=== Goal ===
Could the lines from the start of the data through the line with "def water_edge(x): return" be set down exactly, with no pictures among them?

## Begin Extracted data

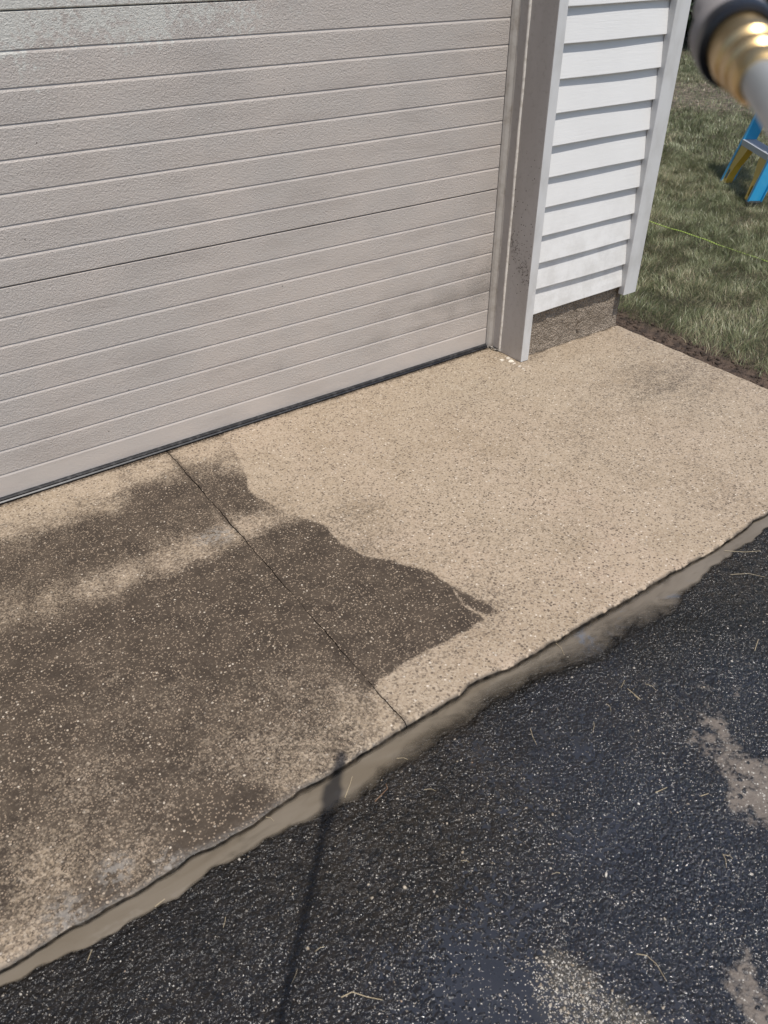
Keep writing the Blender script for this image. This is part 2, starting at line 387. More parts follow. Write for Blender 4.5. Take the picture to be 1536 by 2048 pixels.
def water_edge(x): return np.interp(x, WX, WY)+.002*np.sin(x*120)+.003*np.sin(x*47+2)

# ------------------------------------------------------------------ concrete slab
DIRT_PX = [(0,1030,.1),(100,1000,.1),(200,975,.12),(300,940,.15),(400,905,.1),(0,1062,.35),(120,1033,.35),(220,1002,.4),(330,962,.45),(420,940,.42),(480,930,.4),
 (0,1110,.72),(100,1090,.78),(200,1060,.8),(300,1030,.85),(400,1000,.85),(450,975,.85),(480,1000,.85),(520,1012,.65),(400,1050,.7),(250,1090,.8),(100,1130,.7),(440,1040,.5),(390,1040,.65),
 (470,1065,.12),(520,1042,.22),(400,1093,.3),(330,1130,.3),(250,1152,.3),(180,1180,.35),(100,1210,.35),(0,1240,.4),(570,1030,.4),
 (0,1310,.9),(50,1350,.85),(100,1280,.85),(200,1240,.9),(300,1200,.9),(400,1160,.9),(480,1120,.9),(560,1080,.9),(620,1070,.92),(600,1120,.85),(680,1130,.85),(700,1200,.75),
 (800,1170,.85),(870,1200,.88),(930,1240,.92),(850,1260,.8),(760,1300,.8),(700,1300,.7),(600,1200,.75),(500,1200,.82),(400,1250,.8),(300,1300,.76),(200,1350,.7),(100,1400,.75),
 (500,1300,.68),(600,1350,.62),(680,1370,.55),(400,1350,.62),(450,1450,.52),(550,1420,.55),(640,1430,.45),(700,1440,.32),(760,1450,.22),(650,1500,.38),(560,1500,.46),(560,1560,.46),
 (480,1540,.5),(430,1620,.85),(480,1605,.75),(380,1680,.78),(520,1590,.62),(350,1640,.6),(300,1560,.62),(200,1500,.62),(100,1500,.66),(0,1450,.7),(0,1600,.6),(100,1650,.56),
 (200,1700,.5),(300,1700,.5),(270,1760,.45),(225,1795,.8),(180,1805,.7),(100,1800,.5),(50,1870,.40),(0,1900,.36),(0,1780,.55),(0,1700,.52),(60,1740,.46),(690,1400,.45),(730,1340,.75),
 (320,985,.95),(185,1107,1.0),(-300,1400,.6),(-300,1900,.3),(-200,1150,.6)]
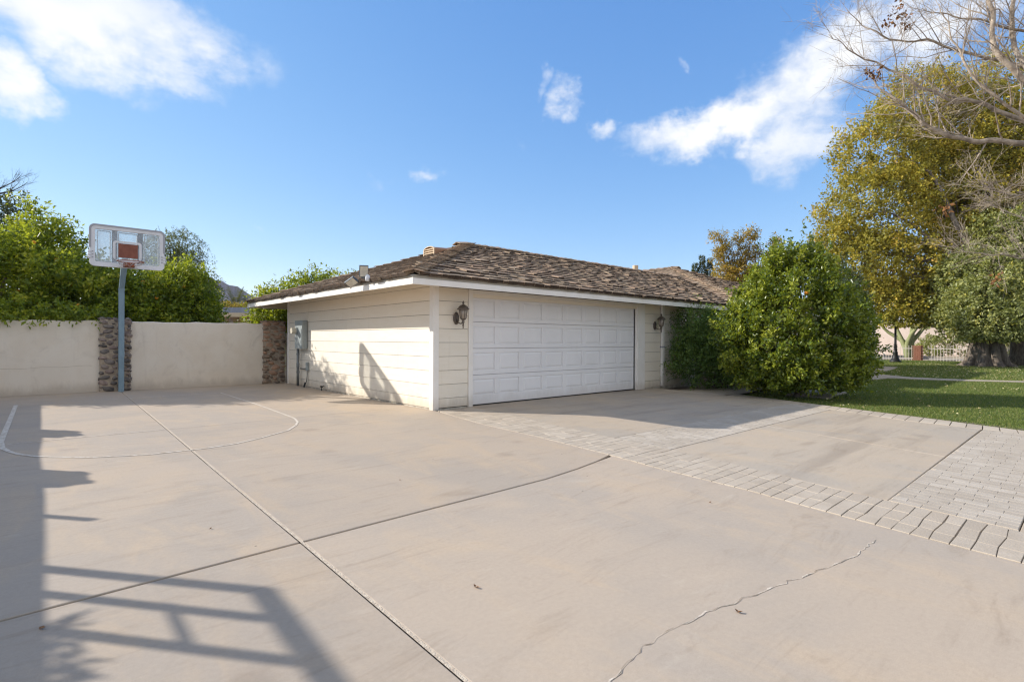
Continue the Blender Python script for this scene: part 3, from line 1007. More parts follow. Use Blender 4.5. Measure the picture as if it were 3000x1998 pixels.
NL, NF, NR, NB = (-sa, 0, ca), (0, -sa, ca), (sa, 0, ca), (0, sa, ca)
caps((OXE + .05, OYE + .05, ZE), (RX0, RIDGE_Y, RZ), NL, NF)
caps((OXE + .05, YB - .05, ZE), (RX0, RIDGE_Y, RZ), NL, NB, .26)
caps((vx, RIDGE_Y, RZ), (RX0 - .1, RIDGE_Y, RZ), NF, NB, .24)
caps((MX0 + .05, MY0 + .05, ZE), (MRX, MRY, MRZ), NL, NF, .24)
caps((RXE - .05, MY0 + .05, ZE), (MRX, MRY, MRZ), NR, NF, .4)
caps((MRX, 12, MRZ), (MRX, MRY, MRZ), NL, NR, .4)
# valley flashing
fl = MB()
for k in range(12):
    t0, t1 = k / 12, (k + 1) / 12 - .004
    A, B = np.array((MX0 + .05, OYE + .05, ZE)), np.array((vx, RIDGE_Y, RZ))
    fl.obox((A + (B - A) * (t0 + t1) / 2) + np.array((-.03, .03, .030 + .01 * random.random())), (B - A) * (t1 - t0) / 2, np.array((.045, -.045, 0)), np.array((0, 0, .006)))
fl.build('valley_flashing', M_FLASH, roof)

# roof vents
zl = lambda x: ZE + SL * (x - OXE)
vt = MB()
y0, y1, xf = 3.73, 4.26, 2.48
prof = [(y0, 0), (y0, .20)] + [((y0 + y1) / 2 - .265 * math.cos(a), .20 + .095 * math.sin(a)) for a in np.linspace(.25, math.pi - .25, 7)] + [(y1, .20), (y1, 0)]
for x0, s_ in ((xf, 1.0),):
    n = len(prof)
    zb = zl(xf)
    fr = [(xf, a, zb - .02 + h_) for a, h_ in prof]
    bk = [(xf + .82, a, zb + h_ * .98 + .02) for a, h_ in prof]
    vt.add(fr + bk, [(i, (i + 1) % n, n + (i + 1) % n, n + i)[::-1] for i in range(n)] + [tuple(range(n, 2 * n))])
    vt.add([(xf + .05, a, zb - .02 + h_) for a, h_ in prof], [tuple(range(n))])
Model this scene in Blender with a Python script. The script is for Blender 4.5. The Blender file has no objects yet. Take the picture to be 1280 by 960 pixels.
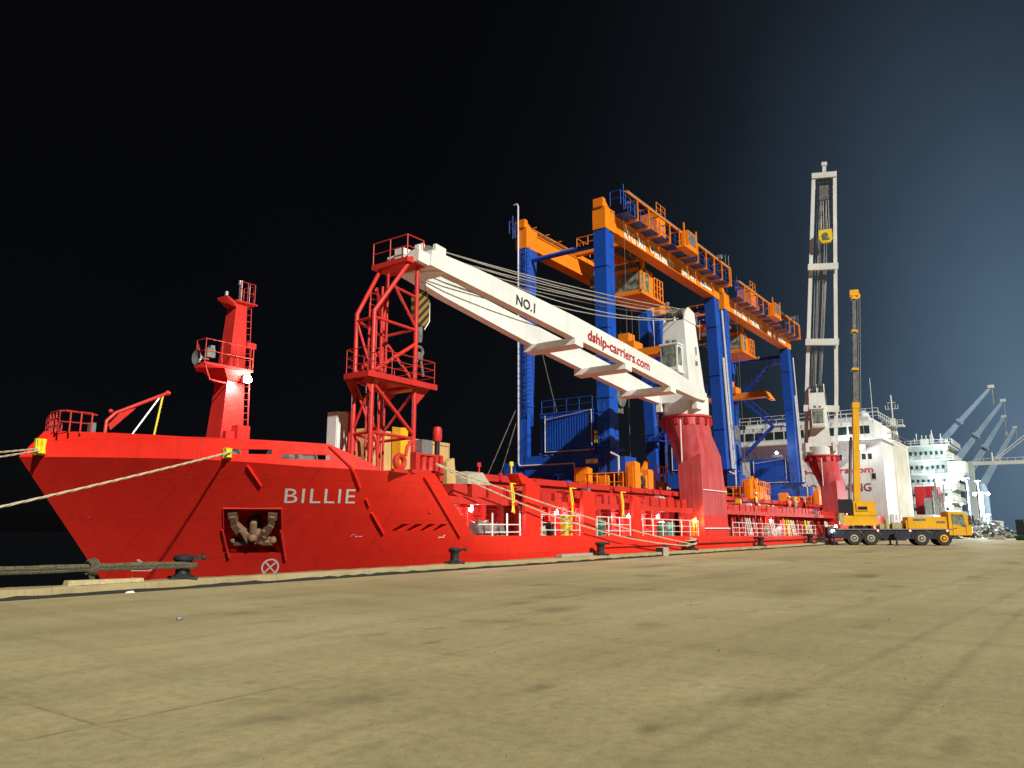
import bpy, bmesh, math, random
from mathutils import Vector, Matrix
R=math.radians
random.seed(7)
sc=bpy.context.scene
COL=sc.collection

# ------------------------------------------------------------------ materials
def nodemat(name):
    m=bpy.data.materials.new(name); m.use_nodes=True
    nt=m.node_tree; nt.nodes.clear()
    out=nt.nodes.new('ShaderNodeOutputMaterial'); b=nt.nodes.new('ShaderNodeBsdfPrincipled')
    nt.links.new(b.outputs[0],out.inputs[0])
    return m,nt,b
def noise(nt,vec,scale,detail=4,rough=.55,dim='3D'):
    n=nt.nodes.new('ShaderNodeTexNoise'); n.inputs['Scale'].default_value=scale
    n.inputs['Detail'].default_value=detail; n.inputs['Roughness'].default_value=rough
    if vec is not None: nt.links.new(vec,n.inputs['Vector'])
    return n.outputs['Fac']
def ramp(nt,fac,stops):
    r=nt.nodes.new('ShaderNodeValToRGB'); e=r.color_ramp.elements
    while len(e)<len(stops): e.new(.5)
    for el,(p,c) in zip(e,stops):
        el.position=p; el.color=(c if len(c)==4 else (*c,1)) if hasattr(c,'__len__') else (c,c,c,1)
    nt.links.new(fac,r.inputs[0]); return r.outputs[0]
def mapping(nt,scale=(1,1,1),rot=(0,0,0),gen='Object'):
    t=nt.nodes.new('ShaderNodeTexCoord'); m=nt.nodes.new('ShaderNodeMapping')
    m.inputs['Scale'].default_value=scale; m.inputs['Rotation'].default_value=rot
    nt.links.new(t.outputs[gen],m.inputs['Vector']); return m.outputs[0]
def mix(nt,a,b,fac,mode='MIX'):
    x=nt.nodes.new('ShaderNodeMix'); x.data_type='RGBA'; x.blend_type=mode
    for v,s in ((fac,x.inputs[0]),(a,x.inputs[6]),(b,x.inputs[7])):
        if hasattr(v,'node'): nt.links.new(v,s)
        else: s.default_value=v if not hasattr(v,'__len__') else (*v[:3],1)
    return x.outputs[2]
def bump(nt,b,h,strength,dist=.02):
    n=nt.nodes.new('ShaderNodeBump'); n.inputs['Strength'].default_value=strength; n.inputs['Distance'].default_value=dist
    nt.links.new(h,n.inputs['Height']); nt.links.new(n.outputs[0],b.inputs['Normal'])
def paint(name,col,rough=.42,dirt=.25,dirtcol=(.08,.05,.035),streak=True,scale=1.0,spec=.4,chips=0.):
    m,nt,b=nodemat(name)
    o=mapping(nt)
    a=noise(nt,o,.35*scale,6,.6)
    v=ramp(nt,a,[(.3,.82),(.7,1.06)])
    c=mix(nt,col,v,1.0,'MULTIPLY')
    if streak:
        st=noise(nt,mapping(nt,(2.2*scale,2.2*scale,.14*scale)),1.6,5,.65)
        f=ramp(nt,st,[(.52,0.),(.78,dirt)])
        c=mix(nt,c,dirtcol,f)
    sp=noise(nt,o,3.2*scale,8,.7)
    f2=ramp(nt,sp,[(.60,0.),(.74,dirt*.8)])
    c=mix(nt,c,dirtcol,f2)
    if chips:
        cp=noise(nt,o,9*scale,3,.5); f3=ramp(nt,cp,[(.70,0.),(.73,chips)])
        c=mix(nt,c,(.55,.4,.35),f3)
    nt.links.new(c,b.inputs['Base Color'])
    rr=ramp(nt,sp,[(.3,max(.05,rough-.1)),(.75,min(1,rough+.25))])
    nt.links.new(rr,b.inputs['Roughness'])
    b.inputs['Specular IOR Level'].default_value=spec
    bump(nt,b,noise(nt,o,1.3*scale,3,.5),.12,.03)
    return m
def plain(name,col,rough=.6,metal=0.,scale=6,var=.25):
    m,nt,b=nodemat(name)
    f=noise(nt,mapping(nt),scale,5,.6)
    c=mix(nt,col,ramp(nt,f,[(.3,1-var),(.7,1+var*.4)]),1.,'MULTIPLY')
    nt.links.new(c,b.inputs['Base Color']); b.inputs['Roughness'].default_value=rough; b.inputs['Metallic'].default_value=metal
    bump(nt,b,f,.15,.01)
    return m
def emit(name,col,strength):
    m=bpy.data.materials.new(name); m.use_nodes=True; nt=m.node_tree; nt.nodes.clear()
    out=nt.nodes.new('ShaderNodeOutputMaterial'); e=nt.nodes.new('ShaderNodeEmission')
    e.inputs[0].default_value=(*col,1); e.inputs[1].default_value=strength
    nt.links.new(e.outputs[0],out.inputs[0]); return m
M={}
def hull_paint():
    m,nt,b=nodemat('hull_red_paint'); o=mapping(nt)
    a=noise(nt,o,.30,7,.62)
    c=mix(nt,(.74,.026,.014),ramp(nt,a,[(.3,.90),(.7,1.05)]),1.,'MULTIPLY')
    st=noise(nt,mapping(nt,(1.6,1.6,.10)),1.5,6,.66)          # run-off streaks
    c=mix(nt,c,(.30,.010,.010),ramp(nt,st,[(.54,0.),(.76,.32)]))
    pk=noise(nt,o,2.6,9,.72)                                   # faded, chalky patches
    c=mix(nt,c,(.72,.075,.05),ramp(nt,pk,[(.60,0.),(.76,.35)]))
    ch=noise(nt,mapping(nt,(1,1,.6)),7.,4,.6)
    c=mix(nt,c,(.60,.28,.24),ramp(nt,ch,[(.725,0.),(.75,.55)]))
    sc=noise(nt,mapping(nt,(.35,.35,5.)),1.4,6,.7)             # fender rub marks along the side
    c=mix(nt,c,(.22,.012,.010),ramp(nt,sc,[(.64,0.),(.78,.28)]))
    # plate seams: butts every 2.4 m, strakes every 1.5 m
    sep=nt.nodes.new('ShaderNodeSeparateXYZ'); nt.links.new(o,sep.inputs[0])
    def ma(op,p,q=None):
        n=nt.nodes.new('ShaderNodeMath'); n.operation=op
        for i,v in enumerate((p,q)):
            if v is None: continue
            if hasattr(v,'node'): nt.links.new(v,n.inputs[i])
            else: n.inputs[i].default_value=v
        return n.outputs[0]
    def seam(out,per,w): return ma('LESS_THAN',ma('ABSOLUTE',ma('SUBTRACT',ma('MODULO',ma('ADD',out,100.3),per),per/2)),w)
    s=ma('MAXIMUM',seam(sep.outputs[0],3.1,.018),seam(sep.outputs[2],1.45,.016))
    c=mix(nt,c,(.36,.008,.006),ma('MULTIPLY',s,.22))
    nt.links.new(c,b.inputs['Base Color'])
    nt.links.new(ramp(nt,pk,[(.3,.30),(.7,.55)]),b.inputs['Roughness']); b.inputs['Specular IOR Level'].default_value=.35
    # hungry-horse dishing between the frames plus the seam bead
    w1=nt.nodes.new('ShaderNodeTexWave'); w1.inputs['Scale'].default_value=.42; w1.inputs['Distortion'].default_value=.6; nt.links.new(o,w1.inputs['Vector'])
    h=mix(nt,w1.outputs['Fac'],noise(nt,o,.8,3,.5),.6); n1=nt.nodes.new('ShaderNodeBump'); n1.inputs['Strength'].default_value=.30; n1.inputs['Distance'].default_value=.06
    nt.links.new(h,n1.inputs['Height']); n2=nt.nodes.new('ShaderNodeBump'); n2.inputs['Strength'].default_value=.5; n2.inputs['Distance'].default_value=.01
    nt.links.new(s,n2.inputs['Height']); nt.links.new(n1.outputs[0],n2.inputs['Normal']); nt.links.new(n2.outputs[0],b.inputs['Normal'])
    return m
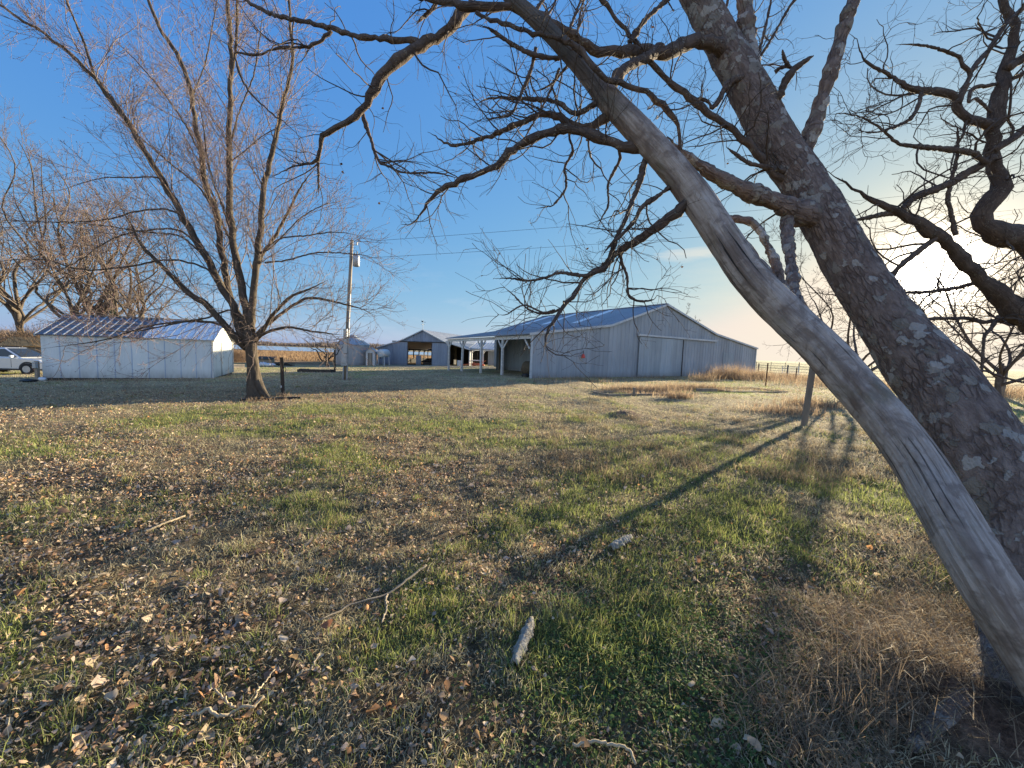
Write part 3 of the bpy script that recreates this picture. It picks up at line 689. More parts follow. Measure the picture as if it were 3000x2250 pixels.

## End Extracted data

=== Task solution ===
Keep writing the Blender script for this image. This is part 2, starting at line 387. More parts follow. Write for Blender 4.5. Take the picture to be 1536 by 2048 pixels.
def water_edge(x): return np.interp(x, WX, WY)+.002*np.sin(x*120)+.003*np.sin(x*47+2)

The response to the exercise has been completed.